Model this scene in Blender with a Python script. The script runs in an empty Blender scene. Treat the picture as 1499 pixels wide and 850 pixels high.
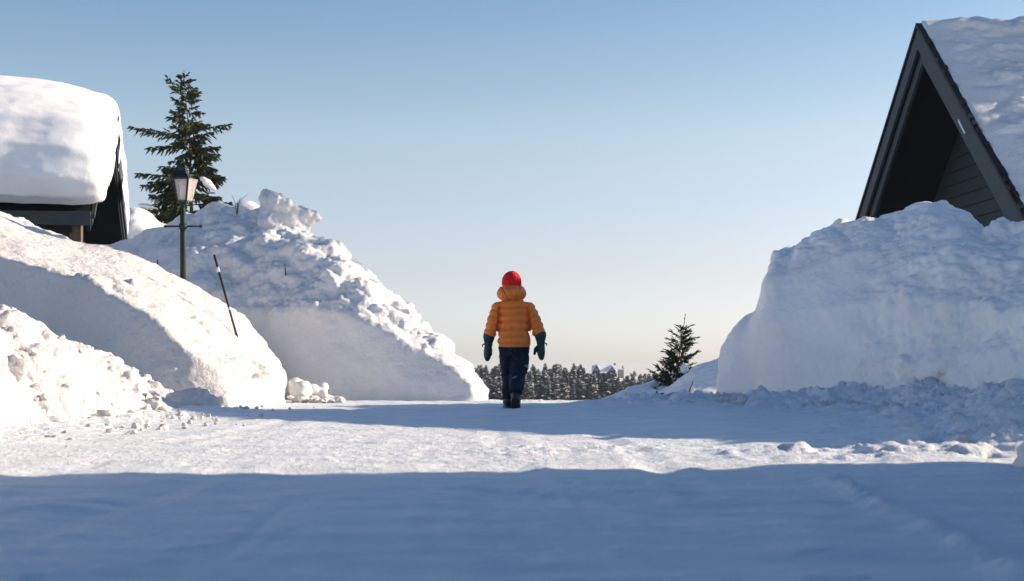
import bpy, bmesh, math, random
import numpy as np
from mathutils import Vector, Matrix

R = math.radians
random.seed(7)
rng = np.random.default_rng(11)
scene = bpy.context.scene
COL = scene.collection

# ------------------------------------------------------------------ camera
CAM_H, FPX, HOR, CX = 0.37, 2082.0, 538.0, 749.5
def at(px, py, Y):
    return np.array([(px - CX) / FPX * Y, Y, CAM_H + (HOR - py) / FPX * Y])

# ------------------------------------------------------------------ noise
def _h(ix, iy, iz, seed):
    with np.errstate(over='ignore'):
        n = (ix.astype(np.int64) * 374761393 + iy.astype(np.int64) * 668265263 + iz.astype(np.int64) * 2147483647 + seed * 974634777)
        n = (n ^ (n >> 13)) * 1274126177
        n = n ^ (n >> 16)
        n = (n * 668265263) ^ (n >> 15)
    return (n & 0xFFFFFF).astype(np.float64) / float(0xFFFFFF)

def vnoise(P, seed=0):
    P = np.asarray(P, float)
    I = np.floor(P).astype(np.int64); F = P - I
    W = F * F * F * (F * (F * 6 - 15) + 10)
    out = 0
    for dx in (0, 1):
        wx = W[:, 0] if dx else 1 - W[:, 0]
        for dy in (0, 1):
            wy = W[:, 1] if dy else 1 - W[:, 1]
            for dz in (0, 1):
                wz = W[:, 2] if dz else 1 - W[:, 2]
                out = out + wx * wy * wz * _h(I[:, 0] + dx, I[:, 1] + dy, I[:, 2] + dz, seed)
    return out * 2 - 1

def fbm(P, octv=4, seed=0, gain=.5):
    a, s, o = 1., 0., 0.
    Q = np.array(P, float)
    for k in range(octv):
        o = o + a * vnoise(Q, seed + k * 17); s += a; a *= gain; Q = Q * 2.03 + 7.7
    return o / s

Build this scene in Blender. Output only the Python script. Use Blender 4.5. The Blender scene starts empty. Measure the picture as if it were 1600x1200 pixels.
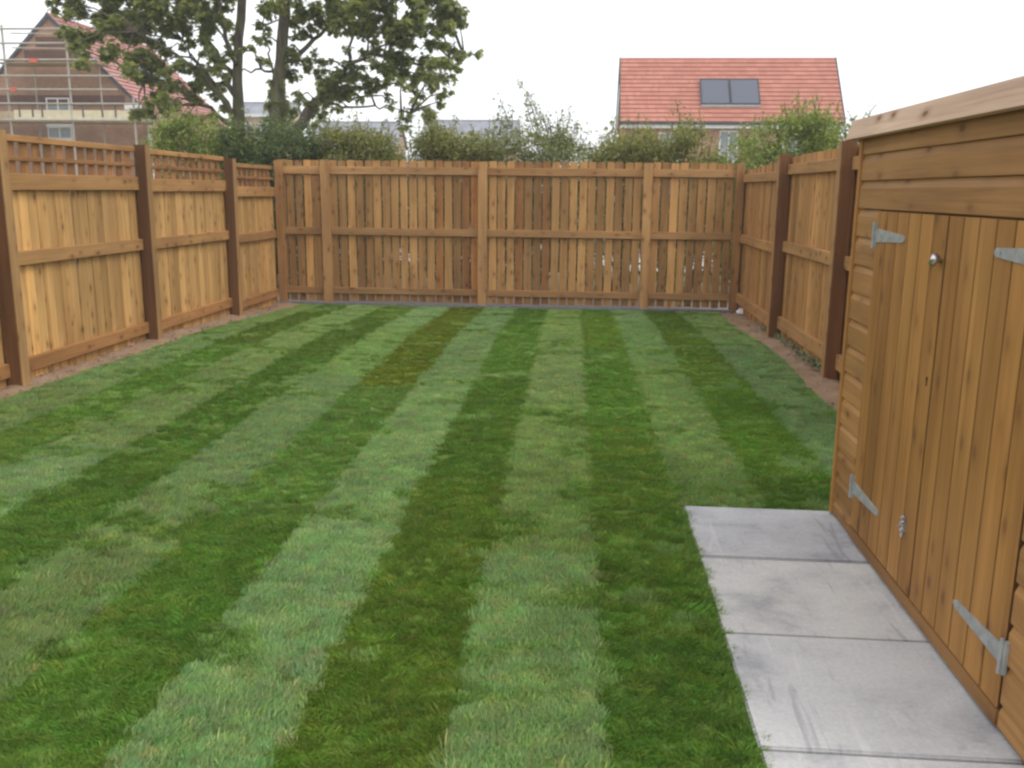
import bpy, bmesh, math, random
import numpy as np
from mathutils import Matrix, Vector
rnd = random.Random(7)
nrs = np.random.RandomState(11)
sc = bpy.context.scene
C = sc.collection

# ------------------------------------------------------------------ camera
F_PX, PITCH, YAW, ROLL, CAM_H = 1430.1, 0.2082, 0.0764, 0.0103, 1.4431
fw = Vector((-math.sin(YAW) * math.cos(PITCH), math.cos(YAW) * math.cos(PITCH), -math.sin(PITCH)))
rt0 = Vector((math.cos(YAW), math.sin(YAW), 0)); up0 = rt0.cross(fw)
cr, sr = math.cos(ROLL), math.sin(ROLL)
RT = cr * rt0 + sr * up0; UP = -sr * rt0 + cr * up0
cam = bpy.data.cameras.new('camera'); camo = bpy.data.objects.new('camera', cam); C.objects.link(camo)
M = Matrix((( RT.x, UP.x, -fw.x, 0), (RT.y, UP.y, -fw.y, 0), (RT.z, UP.z, -fw.z, CAM_H), (0, 0, 0, 1)))
camo.matrix_world = M
cam.sensor_width = 36; cam.lens = F_PX / 1600 * 36; cam.clip_end = 3000; cam.clip_start = 0.05
cam.dof.use_dof = False
sc.camera = camo

# ------------------------------------------------------------------ world, sun, exposure
SUN_EL, SUN_AZ = math.radians(52), math.radians(118)      # azimuth clockwise from +Y
w = bpy.data.worlds.new('World'); sc.world = w; w.use_nodes = True
nt = w.node_tree; nt.nodes.clear()
sky = nt.nodes.new('ShaderNodeTexSky'); sky.sky_type = 'NISHITA'; sky.sun_disc = False
sky.sun_elevation = SUN_EL; sky.sun_rotation = SUN_AZ; sky.dust_density = 3.0
tc = nt.nodes.new('ShaderNodeTexCoord')
mp = nt.nodes.new('ShaderNodeMapping'); mp.inputs['Scale'].default_value = (1.5, 1.5, 4)
nz = nt.nodes.new('ShaderNodeTexNoise'); nz.inputs['Scale'].default_value = 1.6; nz.inputs['Detail'].default_value = 5
cl = nt.nodes.new('ShaderNodeValToRGB')
cl.color_ramp.elements[0].position = 0.3; cl.color_ramp.elements[0].color = (0.90, 0.93, 0.98, 1)
cl.color_ramp.elements[1].position = 0.7; cl.color_ramp.elements[1].color = (1.06, 1.07, 1.08, 1)
mul = nt.nodes.new('ShaderNodeVectorMath'); mul.operation = 'SCALE'; mul.inputs['Scale'].default_value = 10.4
mx = nt.nodes.new('ShaderNodeMix'); mx.data_type = 'RGBA'; mx.inputs['Factor'].default_value = 0.9
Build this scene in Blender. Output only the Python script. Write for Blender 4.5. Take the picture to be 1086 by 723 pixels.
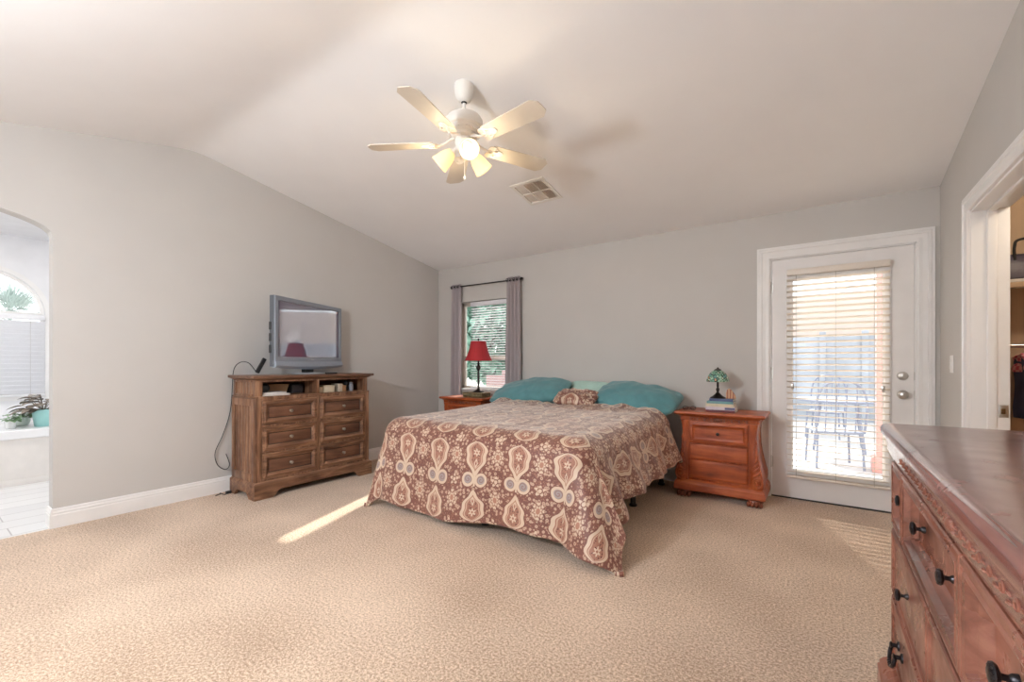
import bpy, bmesh, math, random
from mathutils import Vector, Matrix, noise
import numpy as np
R = math.radians
PI = math.pi
random.seed(7)
for o in list(bpy.data.objects):
    bpy.data.objects.remove(o)
SC = bpy.context.scene
COL = SC.collection

# ------------------------------------------------------------------ camera, world, light, exposure
CAM_H = 1.148
cam_d = bpy.data.cameras.new('camera')
cam_d.sensor_width = 36.0
cam_d.lens = 463.46 / 1086.0 * 36.0
cam_d.shift_y = 23.7 / 1086.0
cam_d.clip_start = 0.02
cam = bpy.data.objects.new('camera', cam_d)
COL.objects.link(cam)
cam.location = (0, 0, CAM_H)
cam.rotation_euler = (R(90), 0, R(35.318))
SC.camera = cam

SC.view_settings.view_transform = 'Standard'
SC.view_settings.look = 'None'
SC.view_settings.gamma = 1.0
SC.view_settings.use_curve_mapping = False
SC.view_settings.exposure = 0.62
SC.cycles.use_denoising = True
SC.cycles.max_bounces = 10
SC.cycles.diffuse_bounces = 7
SC.cycles.glossy_bounces = 4
SC.cycles.transparent_max_bounces = 12
SC.cycles.sample_clamp_indirect = 8.0
SC.cycles.caustics_reflective = False
SC.cycles.caustics_refractive = False

SKY = 1.7
SUN = 6.5
FAN_W = 1.7
FILL_GLOBE = 140.0         # radiance of the added fill globe, unseen behind the camera
world = bpy.data.worlds.new('sky')
SC.world = world
world.use_nodes = True
bgn = world.node_tree.nodes['Background']
bgn.inputs[0].default_value = (0.90, 0.96, 1.0, 1)
bgn.inputs[1].default_value = SKY


def add_light(name, kind, loc, energy, color=(1, 1, 1), **kw):
    l = bpy.data.lights.new(name, kind)
    l.energy = energy
    l.color = color
    for k, v in kw.items():
        if k != 'rot':
            setattr(l, k, v)
    o = bpy.data.objects.new(name, l)
    COL.objects.link(o)
    o.location = loc
    if 'rot' in kw:
        o.rotation_euler = kw['rot']
    return o


sun_dir = Vector((0.31, -0.90, -0.56)).normalized()     # the way sunlight travels
sun = add_light('sun', 'SUN', (-6, 12, 9), SUN, (1.0, 0.95, 0.86), angle=R(0.8))
sun.rotation_euler = sun_dir.to_track_quat('-Z', 'Y').to_euler()


def portal(name, loc, rot, sx, sy):
    o = add_light(name, 'AREA', loc, 1.0, rot=rot, shape='RECTANGLE', size=sx, size_y=sy)
    o.data.cycles.is_portal = True
    return o


# daylight sampling through the openings, seen and added (portals emit nothing themselves)
portal('portal_back_window', (-3.53, 4.56, 1.38), (R(-90), 0, 0), 0.86, 1.16)
portal('portal_balcony_door', (0.105, 4.55, 1.05), (R(-90), 0, 0), 0.66, 1.72)
portal('portal_added_front_window', (-1.9, -1.72, 1.45), (R(90), 0, 0), 2.4, 1.4)
portal('portal_bath_window', (-7.2, 0.30, 1.30), (0, R(-90), 0), 2.0, 1.6)

# ------------------------------------------------------------------ helpers
def S(o, kind='structure'):
    o['kind'] = kind
    return o


def tag(o, label=None, cat=None, group=None, kind=None):
    if label: o['label'] = label
    if cat: o['category'] = cat
    if group: o['group'] = group
    if kind: o['kind'] = kind
    return o


def empty(name, loc, rz=0.0, label=None, cat=None, group=None):
    o = bpy.data.objects.new(name, None)
    o.empty_display_size = 0.1
    COL.objects.link(o)
    o.location = loc
    o.rotation_euler = (0, 0, rz)
    return tag(o, label, cat, group)


def mk(name, bm, mat, parent=None, smooth=35, loc=None, rot=None):
    me = bpy.data.meshes.new(name)
    bmesh.ops.recalc_face_normals(bm, faces=bm.faces[:])
    bm.to_mesh(me)
    bm.free()
    if smooth:
        me.shade_smooth()
        me.set_sharp_from_angle(angle=R(smooth))
    if isinstance(mat, (list, tuple)):
        for m in mat: me.materials.append(m)
    else:
        me.materials.append(mat)
    o = bpy.data.objects.new(name, me)
    COL.objects.link(o)
    if parent: o.parent = parent
    if loc: o.location = loc
    if rot: o.rotation_euler = rot
    return o


def NB():
    return bmesh.new()


def merge(bm, t, M=None):
    if M is not None:
        bmesh.ops.transform(t, matrix=M, verts=t.verts[:])
    me = bpy.data.meshes.new('tmp')
    t.to_mesh(me)
    t.free()
    bm.from_mesh(me)
    bpy.data.meshes.remove(me)


def box(bm, x0, x1, y0, y1, z0, z1, bev=0.0, seg=2, M=None):
    t = bmesh.new()
    vs = [t.verts.new((x, y, z)) for z in (z0, z1) for y in (y0, y1) for x in (x0, x1)]
    for f in ((0, 2, 3, 1), (4, 5, 7, 6), (0, 1, 5, 4), (2, 6, 7, 3), (0, 4, 6, 2), (1, 3, 7, 5)):
        t.faces.new([vs[i] for i in f])
    if bev > 0:
        bmesh.ops.bevel(t, geom=t.edges[:], offset=bev, segments=seg, affect='EDGES', profile=0.5)
    merge(bm, t, M)
    return bm


def loft(bm, loops, cap0=True, cap1=True, closed=True, M=None):
    t = bmesh.new()
    L = [[t.verts.new(p) for p in lp] for lp in loops]
    n = len(L[0])
    for a, b in zip(L, L[1:]):
        for i in range(n if closed else n - 1):
            j = (i + 1) % n
            t.faces.new((a[i], a[j], b[j], b[i]))
    if cap0: t.faces.new(L[0])
    if cap1: t.faces.new(list(reversed(L[-1])))
    merge(bm, t, M)
    return bm


def rects(bm, spec, M=None):
    """spec: (half x, y front, y back, z) loops from the bottom up"""
    return loft(bm, [[(-hx, y0, z), (hx, y0, z), (hx, y1, z), (-hx, y1, z)] for hx, y0, y1, z in spec], M=M)


def panel(bm, x0, x1, z0, z1, y, prof):
    """front panel in the plane y, looking to -y; prof = (inset, outward depth)"""
    return loft(bm, [[(x0 + i, y - d, z0 + i), (x1 - i, y - d, z0 + i), (x1 - i, y - d, z1 - i), (x0 + i, y - d, z1 - i)]
                     for i, d in prof])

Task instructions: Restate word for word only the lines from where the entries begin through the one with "return np.array([(px - CX)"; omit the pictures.

Answer:
Model this scene in Blender with a Python script. The script runs in an empty Blender scene. Treat the picture as 1499 pixels wide and 850 pixels high.
import bpy, bmesh, math, random
import numpy as np
from mathutils import Vector, Matrix

R = math.radians
random.seed(7)
rng = np.random.default_rng(11)
scene = bpy.context.scene
COL = scene.collection

# ------------------------------------------------------------------ camera
CAM_H, FPX, HOR, CX = 0.37, 2082.0, 538.0, 749.5
def at(px, py, Y):
    return np.array([(px - CX) / FPX * Y, Y, CAM_H + (HOR - py) / FPX * Y])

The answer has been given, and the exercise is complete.